7 thoughts on “Armenian blog roundup on Parliament Elections 2007 – reactions

  1. Reply
    Onnik Krikorian - 16.05.2007

    Is that true? About journalists being allowed into polling stations after the close of the election? In 2003, that certainly wasn’t the case with those accredited to be there for the count having to be in the polling station when the police lock the doors. Or that’s what I seem to recall from back then, the argument being that nobody should be allowed into a polling station when the ballot boxes are opened and the vote is being counted.

  2. Reply
    Observer - 16.05.2007

    Couldn’t get through to CEC to check for sure, but will try again.

  3. Reply
    Onnik Krikorian - 16.05.2007

    Ever wonder why the radical opposition and A1 Plus have lost all credibility in the eyes of anyone with a brain? Here’s exhibit 1:

    “People were openly given money from cars. Voters must not participate in the elections forcibly under a threat of a revolver. After the election people came to me to apologise and said that they had reasons for obeying; either they worked for that candidate, or their children went to their school,” he says. When we tried to find out whether he can prove his words, Israel Hakobkokhyan, showed his eyes as evidence.

    Hmm, eyes as evidence?
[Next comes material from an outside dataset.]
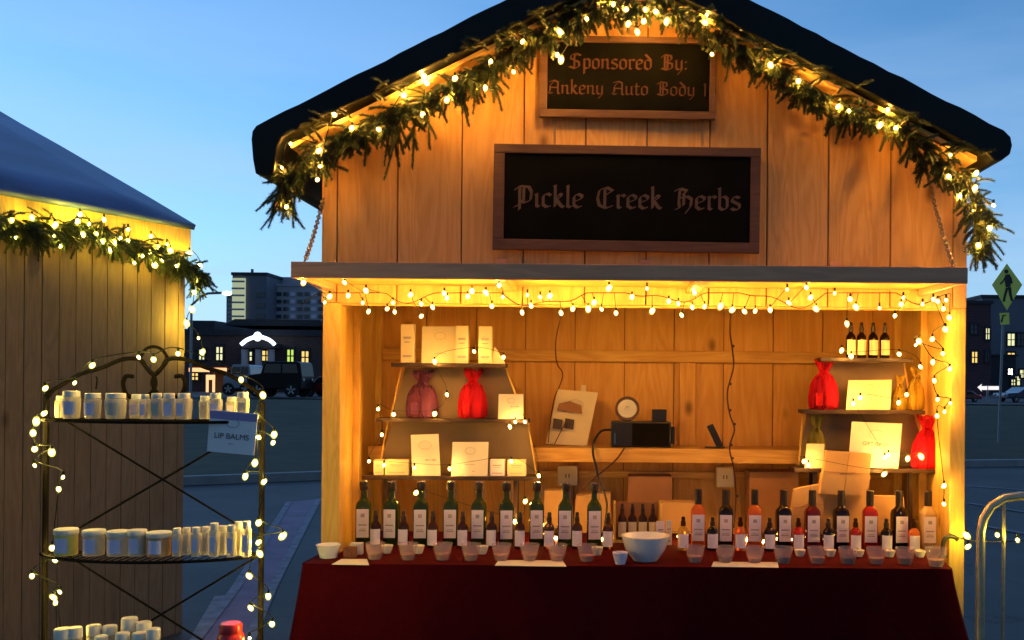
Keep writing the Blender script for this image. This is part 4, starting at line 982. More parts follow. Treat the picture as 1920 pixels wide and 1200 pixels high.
# ---------------------------------------------------------------- things on the back wall and ledge
WY = HB-.012
bl = [(1023,832),(1100,836),(1119,738),(1046,730)]
pr = card('kraft paper price bag pinned on the back wall', bl, 5.46, (), mat='cream', name='paper_bag', lean=.05)
mb = MB(); po = pr.location
q = [P(1044, 768, 5.452), P(1092, 776, 5.452), P(1090, 760, 5.46), P(1068, 752, 5.46), P(1048, 757, 5.46)]; mb.add([v+Vector((0, -.006, 0)) for v in q], [(0,1,2,3,4)]); mb.build('drawing', M['kraftdark'], pr, po)
mb = MB()
for a in (1036, 1058):
    q = [P(a, 803, 5.44), P(a+17, 806, 5.44), P(a+19, 787, 5.445), P(a+2, 784, 5.445)]; mb.add(q, [(0,1,2,3)])
mb.build('dark_square', M['shelf'], pr, po)
mb = MB(); q = [P(1088, 738, 5.5), P(1098, 738, 5.5), P(1099, 722, 5.505), P(1090, 722, 5.505)]; t_ = Vector((0, .004, 0)); mb.add(q+[v+t_ for v in q], [(0,1,2,3), (4,5,6,7), (0,1,5,4), (1,2,6,5), (2,3,7,6), (3,0,4,7)]); mb.build('hanging_tab', M['cream'], pr, po)
# black speaker box
a, b = P(1145, 836, 5.40), P(1258, 790, 5.40)
sp_ = thing('speaker_box', 'black speaker box standing on the back ledge', 'speaker', ((a.x+b.x)/2, 5.40, LEDZ)); so_ = sp_.location
mb = MB(); mb.box(a.x, b.x, 5.36, 5.47, LEDZ+.001, b.z+.0); mb.build('case', M['plasticblack'], sp_, so_, bevel=.008)
mb = MB(); mb.box(b.x+.001, b.x+.022, 5.38, 5.45, LEDZ+.02, b.z-.03); mb.build('side_knob', M['plasticblack'], sp_, so_, bevel=.004)
mb = MB(); mb.box(a.x+.02, a.x+.026, 5.355, 5.359, LEDZ+.02, LEDZ+.08); mb.build('logo_strip', M['steel'], sp_, so_)
mb = MB(); mb.box(a.x+.12, b.x-.012, 5.354, 5.3595, LEDZ+.012, b.z-.012)
mb.build('grille', M['black'], sp_, so_)
c = P(1176, 776, 5.42); hp = thing('tape_roll', 'round white and dark red roll leaning on the speaker box', 'roll', (c.x, 5.415, b.z))
R_ = M_(23, 5.42); mt_ = Matrix.Rotation(PI/2-.2, 4, 'X')
mb = MB(); zc = R_*.98; mb.lathe([(R_, -.012), (R_, .012), (R_*.8, .012), (R_*.8, -.012), (R_, -.012)], (0, 0, zc), 28, mt_, cap=False); mb.build('rim', M['cordred'], hp, smooth=True)
mb = MB(); mb.lathe([(R_*.76, -.008), (R_*.76, .008), (R_*.2, .009), (R_*.2, -.009)], (0, 0, zc), 24, mt_); mb.build('disc', M['white'], hp, smooth=True)
carton('small black box on top of the speaker box', 1223, 1250, 768, 791, 5.39, M['plasticblack'], zb=b.z+.0015, dpt=.06, name='battery_pack', cat='battery', printed=False)
a = P(1340, 836, 5.36); st = thing('phone_stand', 'black tilted phone stand on the back ledge', 'phone stand', (a.x, 5.36, LEDZ+.001))
mb = MB(); mb.box(-.055, .055, -.03, .03, 0, .008); mb.build('base', M['plasticblack'], st, bevel=.002)
mb = MB(); mb.box(-.018, .018, -.022, .022, 0, .135, Matrix.Translation((.03, 0, .008)) @ Matrix.Rotation(-.45, 4, 'Y')); mb.build('arm', M['plasticblack'], st, bevel=.003)
def socket(label, px0, px1, py0, py1, Y):
    a, b = P(px0, py1, Y), P(px1, py0, Y); root = thing('socket_box', label, 'socket', ((a.x+b.x)/2, Y, (a.z+b.z)/2)); o = root.location
    m = MB(); m.box(a.x, b.x, Y, Y+.045, a.z, b.z); m.build('housing', M['cream'], root, o, bevel=.008)
    m = MB(); cx_, cz_ = o.x, o.z; m.box(cx_-.012, cx_-.006, Y-.001, Y+.001, cz_-.01, cz_+.012); m.box(cx_+.006, cx_+.012, Y-.001, Y+.001, cz_-.01, cz_+.012); m.build('slot', M['print'], root, o)
socket('square cream socket box under the ledge behind green bottles', 1045, 1083, 874, 911, 5.53)
socket('rounded cream socket box with hanging cord under the ledge', 1343, 1377, 876, 914, 5.53)
def cord(label, pts, Y, r=.004, mat='cordred', lumps=0):
    p = catmull([P(a, b, Y if not isinstance(Y, list) else Y[i]) for i, (a, b) in enumerate(pts)], 6); m = MB(); m.tube(p, r, 7)
    for k in range(lumps):
        q = random.choice(p); m.ball(q+Vector((r*1.5, -r, 0)), r*1.8, 6, 5)
    return tag(m.build('power_cord', M[mat], off=p[0], smooth=True), label, 'cord')
cord('dark red cord hanging from the awning lights to the right socket box', [(1370,586),(1369,625),(1374,660),(1375,690),(1364,735),(1368,775),(1377,805),(1368,840),(1376,880),(1380,930),(1376,990)], [4.5,5.0,5.3,5.36,5.24,5.23,5.22,5.22,5.22,5.22,5.22], .0045, lumps=7)
cord('thin brown cord hanging down behind the kraft price bag', [(1052,590),(1042,640),(1044,680),(1055,700),(1050,722),(1040,745),(1032,790),(1028,830)], [4.5,5.3,5.55,5.56,5.56,5.54,5.42,5.42], .003)
cord('thin brown cable in front of the kraft price bag', [(1062,790),(1050,812),(1040,832)], 5.42, .0028)
cord('thick black cable curving down from the speaker box', [(1148,806),(1128,808),(1114,828),(1112,850),(1117,872),(1121,892)], [5.36,5.33,5.26,5.24,5.24,5.24], .007, 'plasticblack')
cord('dark cable running diagonally below the speaker box', [(1172,838),(1155,862),(1125,888),(1105,905),(1090,920)], 5.24, .005)
cord('black cable dropping behind the last green bottle', [(1122,893),(1130,915),(1138,945),(1134,985)], 5.24, .006, 'plasticblack')

# ---------------------------------------------------------------- black iron rack at left
RY = 3.8; Rz = lambda py: P(288, py, RY).z
rack = thing('display_rack', 'black iron baker rack with scrolled arch top and wire shelves', 'rack', (P(288, 1000, RY).x, RY, 0)); ro = rack.location
XL, XR = P(86, 900, RY).x, P(491, 900, RY).x; XC = (XL+XR)/2; RD = 0
for x in (XL, XR):
    mb = MB(); mb.tube([(x, RY, 0), (x, RY, Rz(752))], .0115, 8); mb.build('upright', M['black'], rack, ro, smooth=True)
shz = []
for py in (788, 1038, 1206):
    z = P(288, py, RY).z; shz.append(z); mb = MB()
    bow = lambda t: RY-.03-.16*math.sin(PI*t)**.6
    fr = [(XL, RY+.012, z)] + [(XL+(XR-XL)*i/16, bow(i/16), z) for i in range(0, 17)] + [(XR, RY+.012, z)]
    mb.tube(fr+[fr[0]], .0065, 6)
    n_ = 30
    for i in range(1, n_):
        q_ = i/n_; mb.tube([(XL+(XR-XL)*q_, bow(q_), z), (XL+(XR-XL)*q_, RY+.012, z)], .0022, 4)
    mb.build('shelf', M['black'], rack, ro)
for (z0, z1, nm) in ((shz[0], Rz(1005), 'b'), (shz[1], shz[2]-.12, 'b')):
    mb = MB()
    for (xa_, xb_, yo) in ((XL+.08, XR-.02, .0), (XR-.02, XL+.08, .008)): mb.tube([(xa_, RY+.008+yo, z0-.01), (xb_, RY+.008+yo, z1)], .0045, 6)
    mb.build('cross_brace', M['black'], rack, ro)
def rpts(l, Y=RY+.02): return catmull([P(a, b, Y) for a, b in l], 6)
mb = MB()
arch = [(86,752),(96,735),(116,722),(150,702),(190,690),(230,674),(262,674),(275,690),(288,704),(291,722),(282,738),(262,744),(240,742),(231,722),(236,706),(250,706)]
for mir in (False, True):
    l = [((578-a) if mir else a, b) for a, b in arch]; mb.tube(rpts(l), .0085, 7)
mb.tube(rpts([(262,674),(272,656),(288,650),(304,656),(314,674),(304,690),(289,704),(274,690),(262,674)]), .0065, 7)
mb.tube(rpts([(86,752),(86,738),(96,735)]), .008, 6); mb.tube(rpts([(491,752),(491,738),(482,735)]), .008, 6)
mb.tube(rpts([(180,730),(182,712),(180,706)]), .003, 5)
mb.build('arch_scroll', M['black'], rack, ro, smooth=True)
rl = [(288,674),(260,670),(173,685),(140,718),(85,728),(83,775),(68,790),(62,812),(65,842),(97,848),(65,873),(118,895),(110,917),(98,1027),(103,1050),(60,1080),(112,1110),(100,1120),(104,1130),(112,1190)]
rr_ = [(334,663),(452,712),(493,741),(480,780),(514,815),(512,830),(485,820),(478,868),(460,893),(495,903),(485,980),(530,1005),(485,1017),(487,1038),(467,1080),(503,1118),(470,1140),(510,1170),(468,1197)]
light_string('light_string', 'yellow fairy lights wound around the black iron rack', [P(a, b, RY-.06+random.uniform(-.02, .02)) for a, b in rl[::-1]+rr_], 'rack', size=.95, wr=.0022)
# jars on the rack
def jar(h, w, sq, fill=None):
    r = w/2; root = thing('cosmetic_jar', 'x', 'jar'); m = MB(); q = 1 if sq else 0
    m.lathe([(r*.82, 0, q), (r*.88, .003, q), (r*.98, h*.70, q), (r*.9, h*.78, q), (r*.8, h*.80, q*.5)], n=24); m.build('jar_body', M['jar'], root, smooth=True)
    m = MB(); m.lathe([(r*.84, h*.79), (r*.88, h*.80), (r*.88, h*.98), (r*.82, h)], n=24); m.build('lid', M['lid'], root, smooth=True)
    m = MB()
    if sq: m.box(-r*.6, r*.6, -r*1.0-.002, -r*1.0-.001, h*.14, h*.62)
    else:
        vs = []
        for i in range(9):
            a = -PI/2-.75+1.5*i/8
            for zz, k in ((h*.14, .93), (h*.62, 1.0)): vs.append((math.cos(a)*r*k*1.015, math.sin(a)*r*k*1.015, zz))
        m.add(vs, [(2*i, 2*i+2, 2*i+3, 2*i+1) for i in range(8)])
    lb = m.build('label', fill or M['lavlabel'], root); return root
jt = [(112,14,742),(134,32,733),(174,30,737),(217,38,737),(258,24,739),(272,16,739),(294,20,737),(317,22,737),(345,24,737),(384,18,742),(404,22,737),(434,18,744),(455,22,735)]
for i, (px, wp, py) in enumerate(jt):
    Yj = RY-.075+(.05 if i in (0, 4, 9, 11) else 0); x, wd, h, _ = fit(px-wp/2, px+wp/2, py, 784, Yj)
    o = jar(P(px, py, Yj).z-shz[0]-.008, wd*1.05, wd < .05, M['lavlabel'] if i % 3 else M['cream']); o.location = (x, Yj, shz[0]+.008); o.rotation_euler = (0, 0, random.uniform(-.2, .2))
    tag(o, f'frosted jar with white lid on the top rack shelf, {ORD[i+1] if i < 12 else "last"} from left', 'jar', 'frosted jars on the top rack shelf')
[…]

Someone said to me the other day that it was reporting like this that probably means we’re well rid of A1 Plus from the TY screens. I won’t go that far, but this is the problem with the opposition media and especially all these reports on electoral falsifications.
    Anybody can allege anything. What we all need — including the international observers — is evidence. Until opposition proxies and parties can prove such allegations is it any wonder that the population is fed up with politics and sells its vote to the highest bidder?

  4. Reply
    artmika - 16.05.2007

    Agree re evidence part. Anyone with a brain will understand that using only “eyes” as evidence is far from being considered credible; sometimes it is not even “eyes”, just slogans. However, it is not right to blame media, in this case A1+ for presenting of what members of opposition said. They are doing their job, and A1+ have all my credibility so far; it presents also official position when it comes. So people who read and follow the events can make up their minds. May be they need to make it clear that e.g. this and this evidence was not possible to confirm by other independent sources etc. Politicians are to blame for their empty rhetoric.

  5. Reply
    Onnik Krikorian - 16.05.2007

    Well, I don’t know about that. I still remember A1 Plus reporting Liberty Square being full to capacity for an Impeachment rally when only 700 were there. Fact is that it’s getting very hard to trust many media outlets in Armenia these days.
    Unfortunately, A1 Plus has shown itself to be a pro-opposition media outlet rather than an independent one. Yes, I agree, it also posts “official” news, but sometimes its commentary and occasional misinformation means that I have to check multiple sources before I can believe some of its anti-government reporting.
    Yes, the pro-government press can be the same, but it’s unfortunate to see that this is happening with A1 Plus as well. You can be oppositional AND report the news based on facts. Anyway, re. Hakobkokhyan, I went to photograph him this evening and I’m sorry, I just don’t see how he would have been elected even without the allegations in the story.
    Anyway, I think that one reality the opposition is failing to see is that even without the vote bribes, they had nothing to offer the electorate and the time is now ripe for alternative and new political forces as well as civil society to re-evaluate its position and approach to date. Still, just my opinion. People will agree or disagree. That’s just how I see it.

  6. Reply
    Observer - 17.05.2007

    Well, it is true that A1plus engages too much in sensation hunting and is dangerously non-objective when it comes to covering the opposition.
    On the other hand, considering how the government sponsored media are behaving: neglecting the opposition completely, covering everything the government does in a favorable light, I guess A1plus is serving as a balancing factor, and its dominant position in the Armenian internet media market, which is consumed mostly by educated young people and the diaspora, means that is what is demanded in this country.

  7. Reply
    Onnik Krikorian - 18.05.2007

    Well, if only people who demand alternative information get something that is reliable. Being biased is one thing, but misinforming is just as bad as what they say they are fighting against.
    Still, it’s Armenia, and the media is lousy whichever way you look at it.